Подобен этому и храм Матсу в Лу-Кане, где также встречали меня боем колокола. Всё то же изобилие гнутых цветных драконов на гнутых цветных крышах. Курильницы и посреди двора и внутри храма, сильный запах курений. На алтарном столе много приношений продуктов. Заимствованные из буддистского храма многолампочные конусы, но в каждом малом углублении — не Будда, а Матсу. Густорезьбяной алтарь, а за стеклом — ещё изваяния богов. А за алтарём — ещё небольшой дворик с фонтаном-драконом, тут же второй храм, двухэтажные и башенные надстройки прелестной архитектуры. Этот храм посвящён китайскому божеству Юй-Хуан-таты: бородатые старики по трое сидят под стеклянными колпаками. Но во всей суете и фотовспышках корреспондентской толпы — стоит женщина на коленях перед алтарём и, ничего этого как бы не замечая, прилежно молится.

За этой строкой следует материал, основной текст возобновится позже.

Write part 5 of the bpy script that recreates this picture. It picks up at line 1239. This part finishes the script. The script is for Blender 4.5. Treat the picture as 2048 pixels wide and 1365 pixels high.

А ещё — всюду по острову рассыпаны, близ дорог стоят — маленькие, иногда вовсе крохотные, часовенки-алтарики с огоньками внутри — крупней или мельче, по средствам округи: каждая малая местность имеет своего отдельного покровителя и строит ему такой храмик. Тянется к Небу душа. Есть культ Чен Хуан-йе — божество защиты людей, даёт здоровье и счастье. Вот часовня Фу-Ан-мяу: на четырёх красных столбах — крыша над столом для приношений, за железной дверкой — маленький алтарик, как печь, там какие-то предметы — и крохотная сидящая чернобородая фигурка в золотой короне.